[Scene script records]
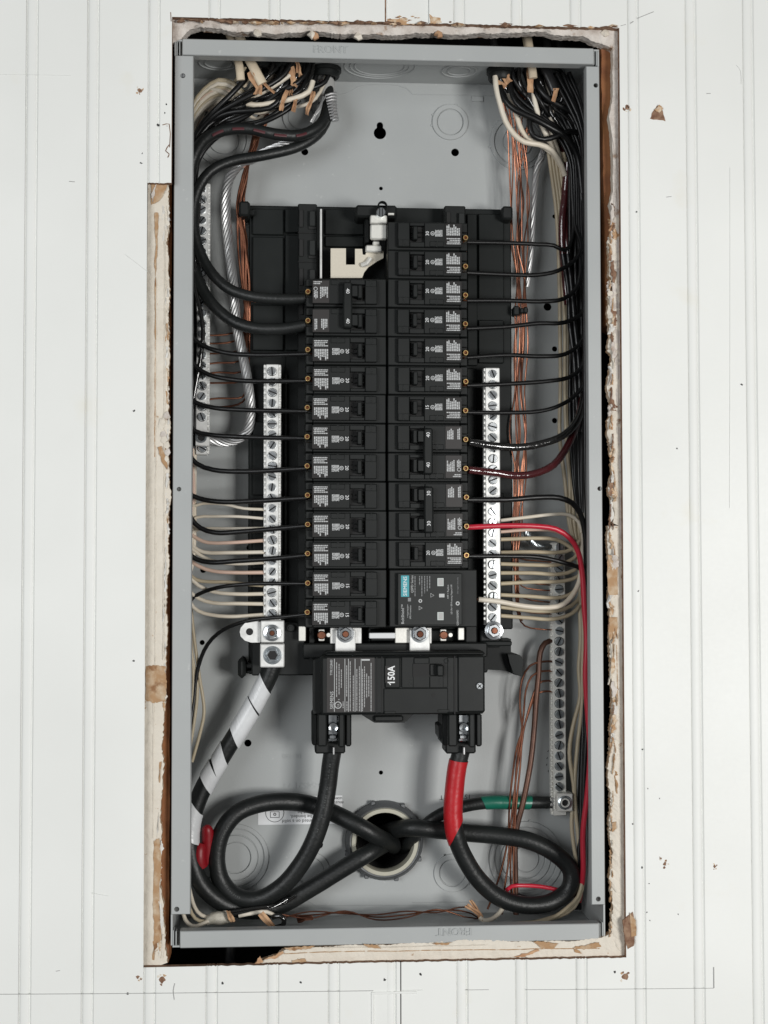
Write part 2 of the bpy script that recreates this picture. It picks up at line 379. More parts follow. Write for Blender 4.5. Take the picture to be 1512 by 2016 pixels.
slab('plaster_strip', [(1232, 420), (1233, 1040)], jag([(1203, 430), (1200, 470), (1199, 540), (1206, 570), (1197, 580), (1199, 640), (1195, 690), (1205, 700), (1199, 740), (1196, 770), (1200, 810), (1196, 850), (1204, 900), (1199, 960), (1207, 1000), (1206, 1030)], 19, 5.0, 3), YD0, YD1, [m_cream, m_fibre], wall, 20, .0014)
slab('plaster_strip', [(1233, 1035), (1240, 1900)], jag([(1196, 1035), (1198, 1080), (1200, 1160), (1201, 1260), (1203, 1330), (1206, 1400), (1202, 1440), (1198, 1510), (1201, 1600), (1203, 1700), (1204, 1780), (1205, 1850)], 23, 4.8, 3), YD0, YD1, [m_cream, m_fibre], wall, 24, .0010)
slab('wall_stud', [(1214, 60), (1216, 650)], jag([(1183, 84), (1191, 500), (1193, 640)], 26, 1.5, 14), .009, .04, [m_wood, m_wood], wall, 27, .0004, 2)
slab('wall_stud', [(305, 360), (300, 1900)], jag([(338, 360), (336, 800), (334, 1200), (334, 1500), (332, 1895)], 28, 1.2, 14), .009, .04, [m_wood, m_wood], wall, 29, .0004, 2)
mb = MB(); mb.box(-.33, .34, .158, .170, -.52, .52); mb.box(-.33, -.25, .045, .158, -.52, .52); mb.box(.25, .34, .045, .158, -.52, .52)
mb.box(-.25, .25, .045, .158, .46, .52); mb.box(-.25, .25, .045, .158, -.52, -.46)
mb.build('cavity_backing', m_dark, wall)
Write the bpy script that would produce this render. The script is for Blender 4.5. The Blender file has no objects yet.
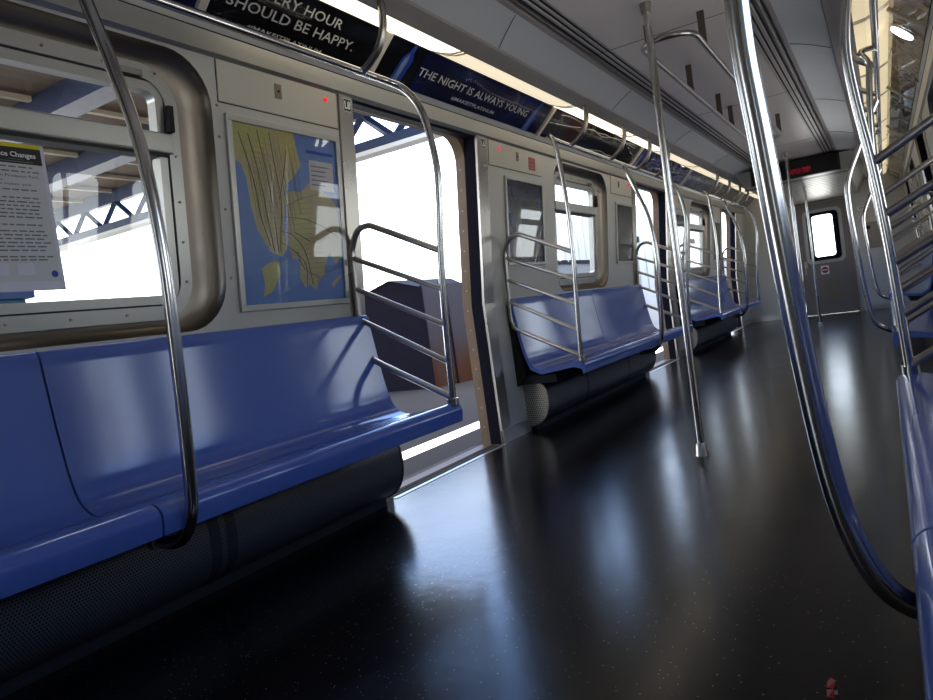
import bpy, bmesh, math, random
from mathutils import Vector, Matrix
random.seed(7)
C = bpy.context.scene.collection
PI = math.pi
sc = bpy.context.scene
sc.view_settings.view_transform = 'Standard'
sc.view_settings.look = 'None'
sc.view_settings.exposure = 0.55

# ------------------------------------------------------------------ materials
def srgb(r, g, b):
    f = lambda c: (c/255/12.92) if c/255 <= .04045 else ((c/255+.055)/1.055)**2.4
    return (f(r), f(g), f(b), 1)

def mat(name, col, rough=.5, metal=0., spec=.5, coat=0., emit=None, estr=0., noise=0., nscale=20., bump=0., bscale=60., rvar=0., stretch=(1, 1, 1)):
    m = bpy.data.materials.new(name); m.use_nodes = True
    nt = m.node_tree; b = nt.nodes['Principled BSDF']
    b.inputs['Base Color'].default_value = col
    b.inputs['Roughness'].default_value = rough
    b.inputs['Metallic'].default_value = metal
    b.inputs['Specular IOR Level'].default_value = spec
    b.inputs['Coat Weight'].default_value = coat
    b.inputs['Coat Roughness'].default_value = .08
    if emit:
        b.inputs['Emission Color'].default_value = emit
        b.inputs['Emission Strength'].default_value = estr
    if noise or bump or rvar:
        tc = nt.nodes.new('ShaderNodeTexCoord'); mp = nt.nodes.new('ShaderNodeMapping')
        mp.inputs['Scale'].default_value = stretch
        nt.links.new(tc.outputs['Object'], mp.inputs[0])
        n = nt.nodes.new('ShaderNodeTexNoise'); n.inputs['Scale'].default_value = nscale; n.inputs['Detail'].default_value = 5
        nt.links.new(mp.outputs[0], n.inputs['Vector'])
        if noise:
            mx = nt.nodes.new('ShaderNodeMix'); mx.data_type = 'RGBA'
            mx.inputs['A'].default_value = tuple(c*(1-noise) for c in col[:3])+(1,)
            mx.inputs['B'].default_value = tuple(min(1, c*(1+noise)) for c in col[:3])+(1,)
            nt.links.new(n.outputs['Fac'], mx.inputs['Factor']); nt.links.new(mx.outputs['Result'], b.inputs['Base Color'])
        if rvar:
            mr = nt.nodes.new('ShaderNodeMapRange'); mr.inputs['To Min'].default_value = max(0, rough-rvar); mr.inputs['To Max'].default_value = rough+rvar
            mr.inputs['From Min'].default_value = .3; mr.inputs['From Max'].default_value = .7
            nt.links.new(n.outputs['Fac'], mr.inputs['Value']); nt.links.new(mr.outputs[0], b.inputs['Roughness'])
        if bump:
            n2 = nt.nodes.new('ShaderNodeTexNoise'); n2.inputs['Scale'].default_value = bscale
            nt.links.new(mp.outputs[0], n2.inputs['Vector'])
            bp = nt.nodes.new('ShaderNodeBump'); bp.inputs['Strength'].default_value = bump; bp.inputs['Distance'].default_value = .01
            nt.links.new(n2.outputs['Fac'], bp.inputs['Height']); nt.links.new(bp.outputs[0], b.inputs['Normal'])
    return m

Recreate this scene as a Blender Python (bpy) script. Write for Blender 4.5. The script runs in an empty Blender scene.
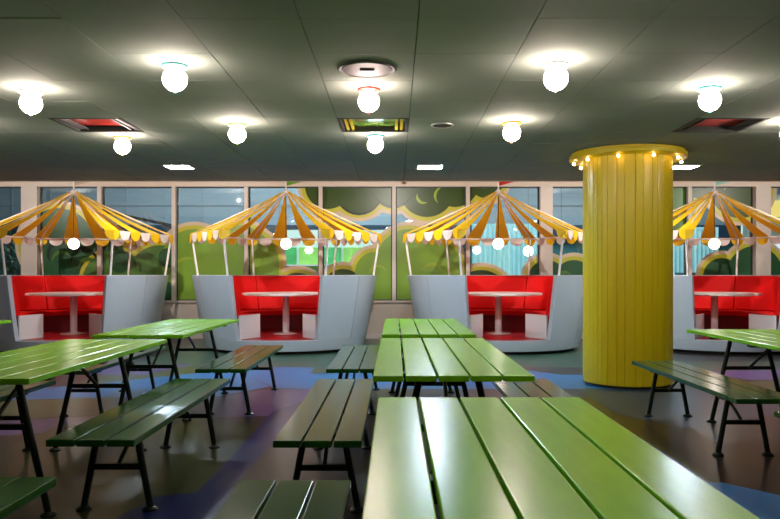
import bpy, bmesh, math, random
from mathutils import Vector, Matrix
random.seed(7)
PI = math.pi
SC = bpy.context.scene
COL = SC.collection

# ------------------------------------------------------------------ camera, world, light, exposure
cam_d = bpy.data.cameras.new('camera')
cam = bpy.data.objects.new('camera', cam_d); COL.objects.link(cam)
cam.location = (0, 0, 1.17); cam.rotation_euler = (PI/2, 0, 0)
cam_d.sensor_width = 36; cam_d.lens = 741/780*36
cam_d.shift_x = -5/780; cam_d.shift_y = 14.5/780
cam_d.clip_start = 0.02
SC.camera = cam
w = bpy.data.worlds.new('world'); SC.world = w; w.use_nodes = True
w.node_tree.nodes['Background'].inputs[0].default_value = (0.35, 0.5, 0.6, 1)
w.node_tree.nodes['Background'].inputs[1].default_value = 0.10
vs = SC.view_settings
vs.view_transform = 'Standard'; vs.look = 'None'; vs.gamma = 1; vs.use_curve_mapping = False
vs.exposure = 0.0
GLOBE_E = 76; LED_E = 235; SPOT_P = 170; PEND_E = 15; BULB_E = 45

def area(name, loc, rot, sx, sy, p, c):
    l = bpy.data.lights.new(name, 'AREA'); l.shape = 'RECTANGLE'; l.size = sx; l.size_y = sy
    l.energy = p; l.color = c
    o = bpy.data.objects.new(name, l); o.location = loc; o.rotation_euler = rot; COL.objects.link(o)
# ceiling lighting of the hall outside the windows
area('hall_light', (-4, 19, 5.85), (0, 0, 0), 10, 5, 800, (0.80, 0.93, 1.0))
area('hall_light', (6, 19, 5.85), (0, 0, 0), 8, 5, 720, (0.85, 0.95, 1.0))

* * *

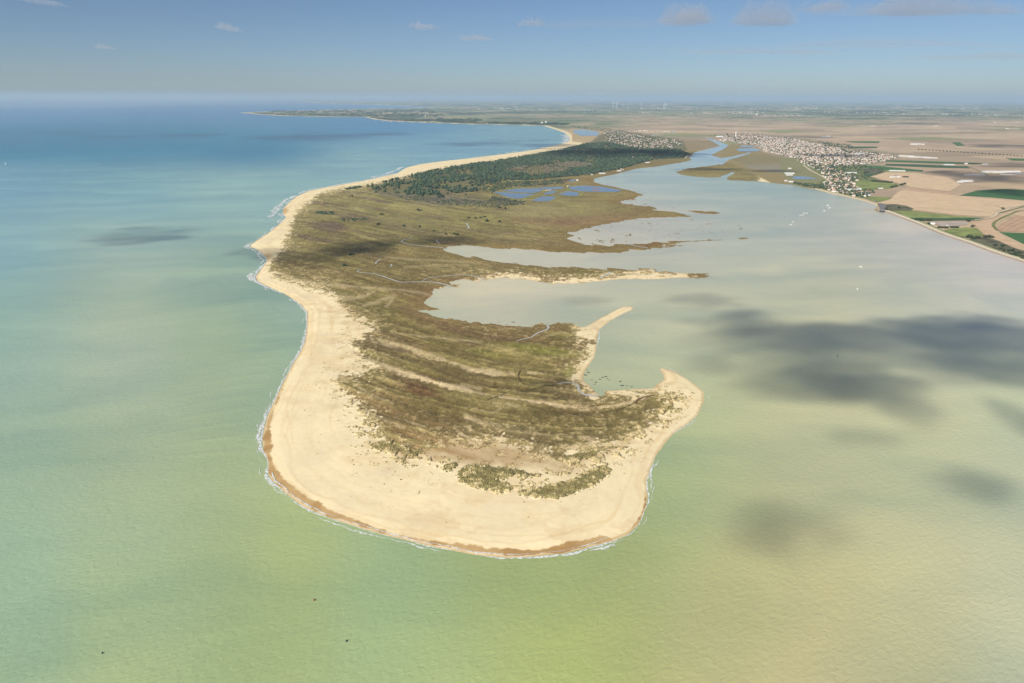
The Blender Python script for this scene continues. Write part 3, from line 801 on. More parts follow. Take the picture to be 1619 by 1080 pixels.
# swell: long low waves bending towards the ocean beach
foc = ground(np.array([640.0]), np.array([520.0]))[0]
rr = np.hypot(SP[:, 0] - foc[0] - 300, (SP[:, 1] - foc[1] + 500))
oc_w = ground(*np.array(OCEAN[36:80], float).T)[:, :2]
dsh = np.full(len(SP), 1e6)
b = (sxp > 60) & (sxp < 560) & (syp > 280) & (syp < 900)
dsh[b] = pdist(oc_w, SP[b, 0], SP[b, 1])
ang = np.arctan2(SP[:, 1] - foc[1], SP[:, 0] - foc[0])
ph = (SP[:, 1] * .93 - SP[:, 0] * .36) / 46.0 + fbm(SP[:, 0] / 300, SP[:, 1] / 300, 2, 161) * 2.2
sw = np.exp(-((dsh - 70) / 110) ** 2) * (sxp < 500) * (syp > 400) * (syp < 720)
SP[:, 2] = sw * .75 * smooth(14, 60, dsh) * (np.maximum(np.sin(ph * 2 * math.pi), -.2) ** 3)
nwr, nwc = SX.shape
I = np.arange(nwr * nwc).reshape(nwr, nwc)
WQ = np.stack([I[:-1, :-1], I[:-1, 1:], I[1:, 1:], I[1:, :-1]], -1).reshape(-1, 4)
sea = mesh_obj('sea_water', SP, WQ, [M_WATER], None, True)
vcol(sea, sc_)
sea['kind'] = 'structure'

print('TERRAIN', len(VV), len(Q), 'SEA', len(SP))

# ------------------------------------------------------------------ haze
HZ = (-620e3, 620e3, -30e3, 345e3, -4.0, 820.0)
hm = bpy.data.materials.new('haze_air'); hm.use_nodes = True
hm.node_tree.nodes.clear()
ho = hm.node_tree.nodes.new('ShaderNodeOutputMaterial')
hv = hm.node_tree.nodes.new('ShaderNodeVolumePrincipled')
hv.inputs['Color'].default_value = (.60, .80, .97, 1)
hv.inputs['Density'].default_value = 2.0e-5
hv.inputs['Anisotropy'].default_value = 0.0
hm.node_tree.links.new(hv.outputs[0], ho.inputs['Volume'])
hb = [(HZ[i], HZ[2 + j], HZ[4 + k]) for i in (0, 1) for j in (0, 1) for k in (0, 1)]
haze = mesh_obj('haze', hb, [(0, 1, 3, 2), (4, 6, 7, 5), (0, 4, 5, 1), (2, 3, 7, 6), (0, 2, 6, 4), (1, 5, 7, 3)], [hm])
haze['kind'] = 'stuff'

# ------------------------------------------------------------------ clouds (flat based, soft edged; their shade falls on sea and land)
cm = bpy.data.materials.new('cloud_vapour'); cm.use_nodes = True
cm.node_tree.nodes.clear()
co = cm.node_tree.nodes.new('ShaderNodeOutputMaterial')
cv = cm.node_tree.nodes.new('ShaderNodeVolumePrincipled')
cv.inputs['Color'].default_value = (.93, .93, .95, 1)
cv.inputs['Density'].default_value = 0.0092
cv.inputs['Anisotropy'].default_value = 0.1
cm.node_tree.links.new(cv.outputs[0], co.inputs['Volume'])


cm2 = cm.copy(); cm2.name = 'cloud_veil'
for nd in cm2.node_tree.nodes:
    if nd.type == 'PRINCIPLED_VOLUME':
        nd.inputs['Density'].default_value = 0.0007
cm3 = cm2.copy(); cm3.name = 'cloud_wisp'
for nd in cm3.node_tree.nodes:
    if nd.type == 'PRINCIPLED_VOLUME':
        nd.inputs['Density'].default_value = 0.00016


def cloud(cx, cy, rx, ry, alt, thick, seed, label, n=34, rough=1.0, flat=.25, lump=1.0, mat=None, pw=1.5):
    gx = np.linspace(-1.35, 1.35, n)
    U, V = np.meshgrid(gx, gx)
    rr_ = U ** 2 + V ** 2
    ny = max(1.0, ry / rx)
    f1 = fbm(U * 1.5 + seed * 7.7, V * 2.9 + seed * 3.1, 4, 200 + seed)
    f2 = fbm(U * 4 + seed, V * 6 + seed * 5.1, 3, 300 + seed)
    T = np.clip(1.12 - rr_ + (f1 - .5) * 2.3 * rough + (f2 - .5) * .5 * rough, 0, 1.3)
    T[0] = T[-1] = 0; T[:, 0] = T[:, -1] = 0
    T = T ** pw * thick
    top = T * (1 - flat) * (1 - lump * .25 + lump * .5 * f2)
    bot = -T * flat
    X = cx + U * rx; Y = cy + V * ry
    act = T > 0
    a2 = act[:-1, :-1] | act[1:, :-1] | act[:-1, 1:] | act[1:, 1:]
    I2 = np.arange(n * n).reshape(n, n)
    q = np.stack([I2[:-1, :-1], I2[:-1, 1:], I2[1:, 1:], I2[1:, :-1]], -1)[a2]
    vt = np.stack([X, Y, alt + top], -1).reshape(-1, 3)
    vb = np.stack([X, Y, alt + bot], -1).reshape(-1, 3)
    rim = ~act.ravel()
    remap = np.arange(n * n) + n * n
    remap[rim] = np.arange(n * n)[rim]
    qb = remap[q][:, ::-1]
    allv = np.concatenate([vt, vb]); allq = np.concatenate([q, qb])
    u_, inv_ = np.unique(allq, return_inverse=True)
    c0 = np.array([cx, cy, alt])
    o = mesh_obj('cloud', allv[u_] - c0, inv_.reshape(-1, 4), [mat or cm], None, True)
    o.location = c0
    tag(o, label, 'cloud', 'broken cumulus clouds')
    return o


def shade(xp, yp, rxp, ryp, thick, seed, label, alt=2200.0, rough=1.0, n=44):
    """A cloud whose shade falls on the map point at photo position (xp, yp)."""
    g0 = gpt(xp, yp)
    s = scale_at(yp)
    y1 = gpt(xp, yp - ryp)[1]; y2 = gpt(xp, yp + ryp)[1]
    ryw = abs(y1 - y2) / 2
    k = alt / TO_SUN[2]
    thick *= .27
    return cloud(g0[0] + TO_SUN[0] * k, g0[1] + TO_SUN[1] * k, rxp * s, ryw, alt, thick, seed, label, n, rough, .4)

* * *

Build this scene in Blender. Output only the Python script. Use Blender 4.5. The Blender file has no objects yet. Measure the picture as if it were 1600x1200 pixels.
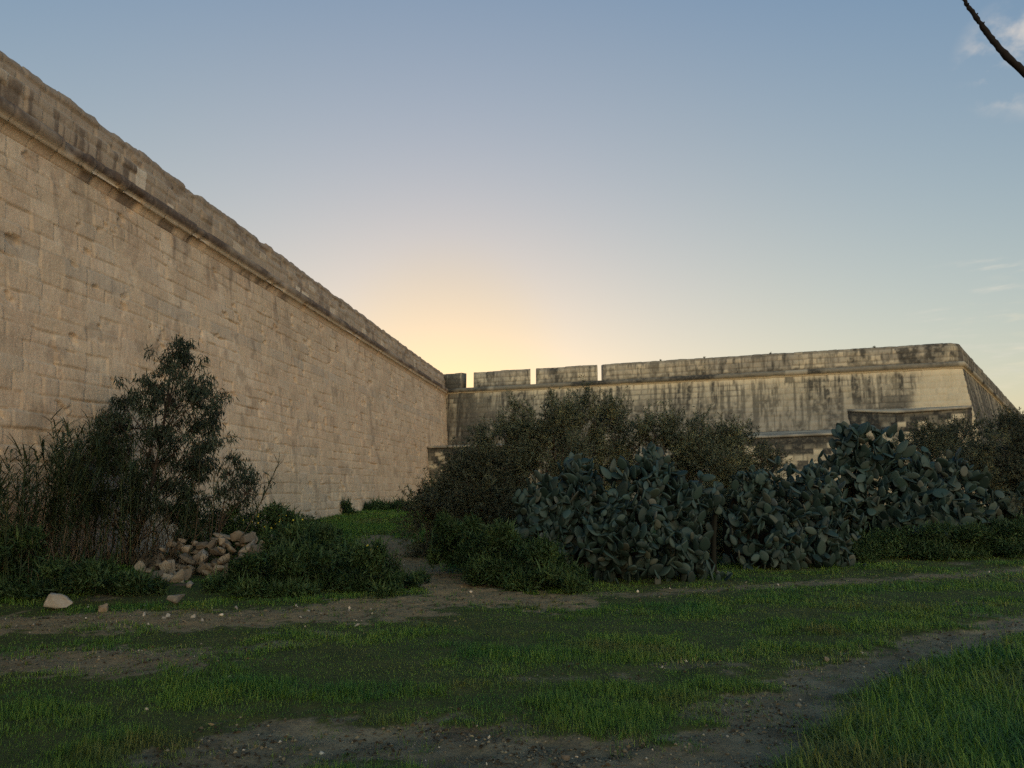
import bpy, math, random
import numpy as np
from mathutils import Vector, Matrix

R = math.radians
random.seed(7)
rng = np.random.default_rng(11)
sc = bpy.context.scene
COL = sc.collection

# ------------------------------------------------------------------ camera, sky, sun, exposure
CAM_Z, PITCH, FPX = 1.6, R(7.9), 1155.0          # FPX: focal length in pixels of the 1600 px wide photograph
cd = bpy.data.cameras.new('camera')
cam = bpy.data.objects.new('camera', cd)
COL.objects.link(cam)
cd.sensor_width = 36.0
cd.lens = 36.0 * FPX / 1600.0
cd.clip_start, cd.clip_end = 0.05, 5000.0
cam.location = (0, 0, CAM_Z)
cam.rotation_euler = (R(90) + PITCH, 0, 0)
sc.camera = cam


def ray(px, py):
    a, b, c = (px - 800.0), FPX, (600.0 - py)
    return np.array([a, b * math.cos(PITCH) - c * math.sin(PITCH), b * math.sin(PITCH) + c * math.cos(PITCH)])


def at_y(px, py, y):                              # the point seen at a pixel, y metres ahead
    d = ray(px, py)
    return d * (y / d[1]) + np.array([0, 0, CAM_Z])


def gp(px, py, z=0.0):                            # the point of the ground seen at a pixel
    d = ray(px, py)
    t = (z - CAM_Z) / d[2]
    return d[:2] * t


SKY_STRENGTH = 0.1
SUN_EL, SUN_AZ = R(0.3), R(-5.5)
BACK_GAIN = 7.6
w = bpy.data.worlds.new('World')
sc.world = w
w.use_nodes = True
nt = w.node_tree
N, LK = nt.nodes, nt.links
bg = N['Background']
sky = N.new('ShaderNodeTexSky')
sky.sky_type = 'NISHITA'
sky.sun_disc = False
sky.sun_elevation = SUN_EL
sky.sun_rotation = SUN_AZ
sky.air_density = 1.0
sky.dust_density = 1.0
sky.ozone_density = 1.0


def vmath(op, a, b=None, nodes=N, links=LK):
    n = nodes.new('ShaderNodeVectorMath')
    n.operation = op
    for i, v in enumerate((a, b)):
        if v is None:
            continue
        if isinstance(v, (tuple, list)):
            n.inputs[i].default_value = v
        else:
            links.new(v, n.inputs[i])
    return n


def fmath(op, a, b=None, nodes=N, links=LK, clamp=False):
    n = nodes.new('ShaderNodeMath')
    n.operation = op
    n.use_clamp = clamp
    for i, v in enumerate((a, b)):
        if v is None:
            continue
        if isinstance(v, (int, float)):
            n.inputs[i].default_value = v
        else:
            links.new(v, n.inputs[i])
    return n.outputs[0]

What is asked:
Copy exactly the part of the material above that opens with the line containing "Write the bpy" and closes with the line containing "return (f(r), f(g), f(b), 1)", ends included. Drop the images.

Written reply:
Write the bpy script that would produce this render. The script is for Blender 4.5. The Blender file has no objects yet.
import bpy, bmesh, math, random
from mathutils import Vector, Matrix
random.seed(7)
C = bpy.context.scene.collection
PI = math.pi
sc = bpy.context.scene
sc.view_settings.view_transform = 'Standard'
sc.view_settings.look = 'None'
sc.view_settings.exposure = 0.55

# ------------------------------------------------------------------ materials
def srgb(r, g, b):
    f = lambda c: (c/255/12.92) if c/255 <= .04045 else ((c/255+.055)/1.055)**2.4
    return (f(r), f(g), f(b), 1)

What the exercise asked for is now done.